Monday, March 26, 2007

Movie Magic

From the NFL Network listings for tonight:
6 p.m. -- NFL Films Presents
Explore the depth of the NFL Films archive with unique perspectives on football's greatest heroes and personalities as well as its history, humanity and humor. Tonight's episode: Movie Magic; stories include: Reel Sports, Brian Mann, Vince Tringali.
That would be former Dartmouth quarterback Brian Mann '02, who parlayed his career with the Los Angeles Avengers of the Arena League into appearances in a number of football movies (and commercials) including the remake of The Longest Yard and Invinceable. Largely responsible for bringing Mann's story to NFL films is Greg Smith '02, who competed with Mann for the Dartmouth quarterback slot and now works for NFL Films in his hometown. (We don't get NFL Network so if you happen to see the show and want to send along a thought or two about it, feel free.) ...

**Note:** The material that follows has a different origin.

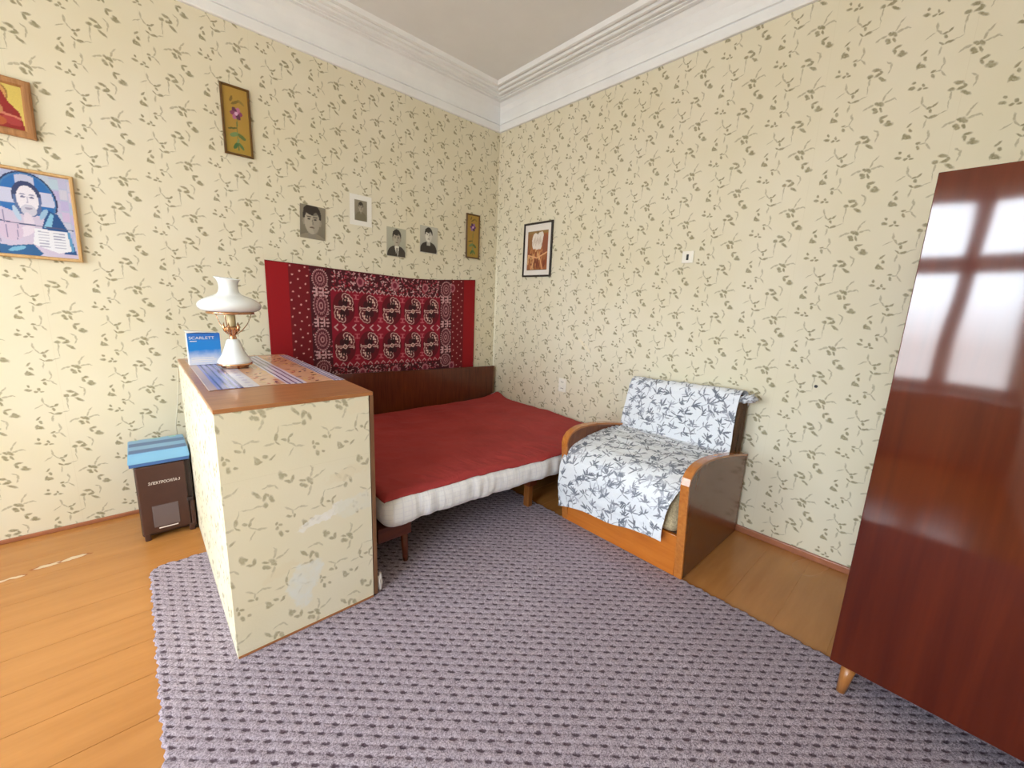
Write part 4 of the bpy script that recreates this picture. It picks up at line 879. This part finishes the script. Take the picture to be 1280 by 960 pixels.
def p_right(C, U, V):
    C[:] = L3(238, 232, 224); i_ = (U > .11) & (U < .90) & (V > .10) & (V < .87); put(C, i_, (160, 96, 54)); rng_ = np.random.RandomState(8)
    for k in range(70):
        cx, cy_ = rng_.uniform(.12, .88), rng_.uniform(.12, .62); put(C, i_ & ell(U, V, cx, cy_, rng_.uniform(.015, .035), rng_.uniform(.04, .11), rng_.uniform(-.5, .5)), [(186, 122, 74), (140, 72, 42), (214, 168, 116), (120, 58, 36), (206, 140, 90)][k % 5])
    put(C, i_ & ell(U, V, .22, .70, .10, .2), (150, 104, 62)); put(C, i_ & ell(U, V, .80, .60, .12, .2), (146, 84, 58)); put(C, i_ & (V > .82), (150, 118, 70))
    for cx, cy_, a, b, an in ((.42, .68, .13, .15, .2), (.58, .70, .12, .14, -.2), (.50, .60, .12, .10, 0), (.36, .60, .06, .09, .3), (.62, .59, .05, .09, -.2), (.66, .78, .06, .07, .4)): put(C, i_ & ell(U, V, cx, cy_, a, b, an), (232, 222, 210))
    for k in range(10): put(C, i_ & ell(U, V, .34+.033*k, .64+.03*(k % 3), .012, .07, .15*(k-5)/5), (206, 190, 174))
    put(C, i_ & ell(U, V, .50, .84, .03, .04), (120, 96, 60)); put(C, i_ & (V < .115), (120, 86, 52))
    for x1, y1, x2, y2 in ((.15, .40, .50, .34), (.50, .34, .88, .44), (.30, .12, .38, .36), (.72, .12, .60, .36)): put(C, i_ & seg(U, V, (x1, y1), (x2, y2), .014), (226, 172, 124))
picture('abstract_print', (-0.002, -0.420, 1.686), RUX, UZ, .366, .488, .017, .018, M_blackwood, p_right, 'black-framed brown and white print on the right wall', 'picture')

# ---------------------------------------------------------------- switch, socket, nail, scrap
sw = thing('light_switch', (0, -2.045, 1.788), 'square white light switch with black rocker on the right wall', 'switch')
box('switch_plate', (-0.012, -0.0005, -2.085, -2.006, 1.749, 1.828), M_plastic, sw, .003)
box('rocker', (-0.017, -0.011, -2.053, -2.038, 1.768, 1.806), M_black, sw, .002)
so = thing('wall_socket', (0, -1.010, 0.712), 'white wall socket low on the right wall between bed and armchair', 'socket')
box('socket_plate', (-0.012, -0.0005, -1.056, -0.968, 0.652, 0.776), M_plastic, so, .004)
for zz in (0.685, 0.743):
    fc = lathe('socket_face', [(0.0, 0.0), (0.020, 0.0), (0.022, 0.006), (0.025, 0.006), (0.026, 0.0)], (0, 0, 0), M_plastic, so, 20)
    T4 = Matrix.Translation(Vector((-0.0115, -1.012, zz))) @ Matrix.Rotation(-math.pi/2, 4, 'Y'); fc.data.transform(Matrix.Translation(-wloc(so)) @ T4 @ Matrix.Translation(wloc(so)))
    for dy in (-.0095, .0095): box('pin_hole', (-0.0135, -0.0115, -1.012+dy-.004, -1.012+dy+.004, zz-.004, zz+.004), M_black, so, .001)
nl = bmesh.new(); bmesh.ops.create_cone(nl, cap_ends=True, segments=14, radius1=.009, radius2=.006, depth=.012, matrix=Matrix.Translation((-0.006, -2.883, 1.032)) @ Matrix.Rotation(-math.pi/2, 4, 'Y'))
tag(link('wall_nail', bmesh_to('wall_nail', nl), M_black, None, (0, -2.883, 1.032)), 'tiny black nail head in the right wall above the chair level', 'nail')
bm = bmesh.new(); bmesh.ops.create_icosphere(bm, subdivisions=3, radius=1)
for v in bm.verts:
    k = 1+.5*fbm(v.co.x*1.8, v.co.y*1.8, v.co.z*1.8); v.co = Vector((-2.084+v.co.x*.013*k, -1.672+v.co.y*.016*k, .052+v.co.z*.044*k))
zmin = min(v.co.z for v in bm.verts)
for v in bm.verts: v.co.z += 0.0108-zmin
tag(link('paper_scrap', bmesh_to('paper_scrap', bm), M_rag, None, (-2.084, -1.672, .0108), smooth=True), 'crumpled white paper scrap on the carpet at the cupboard corner', 'paper')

The Columbia Spectator has an opinion piece spun out of last week's magazine story about the role of athletics at schools such as Columbia. This latest piece includes this:
The recruitment practiced by Columbia and other American universities leads to a great disparity in the quality of students. In 2000, the director of admissions at Dartmouth College wrote, in a letter to the President of Swarthmore College, "sadly football, and the culture that surrounds it, is antithetical to the academic mission of colleges such as ours." His opinion is unfortunate and true.
And it includes this:
Athletic recruitment has no place at a school which claims to put academic achievement first.
A subscriber who reads the Boston Globe a lot more carefully than I do found this in yesterday's edition:
NFL teams are allowed to host up to 30 out-of-town prospects at their facility leading up to the draft, and the Bears think highly enough of Harvard running back Clifton Dawson that they've allotted one of their visits for him, according to his agent, Kristen Kuliga.
The mention goes on to note of Dawson: "The Scarborough, Ontario, native, who attended Northwestern before transferring to Harvard, is the Ivy League record-holder for career rushing yards (4,841) and rushing touchdowns (60)."

How's your bracket? I mentioned some time back an NCAA Tournament pool I entered where the idea is to pick five teams you think might have a chance to make the Final Four and you earn their seed points if they make it. Most points wins. Trying a different approach this year, I took a number of longer seeds, figuring that one George Mason-type in the Final Four would have been enough. The bad news is none of my "longshots" made it to the Final Four. The worse news: In our regular family pool I nailed the Final Four perfectly and I wasn't smart enough to carry those teams over to the other pool.

And finally this: Those of you who have followed the blog since last year know that I helped coach a certain now-7th-grade catcher's Little League team to the Connecticut Valley Little League championship last spring. He's moved up to 90-foot bases this year (good luck making that throw to second) but I'm staying around to coach Little League again. Well, last Friday night we had tryouts for the minors and yours truly threw every single pitch during the tryouts. I've been throwing some with the kids for a few weeks so it wasn't my arm that took a beating. It was my back. I'd guess I threw 250 pitches, and that was no problem. Bending over time and again to pick up the balls rolled back to me was. Only this morning is my back feeling better. Ouch.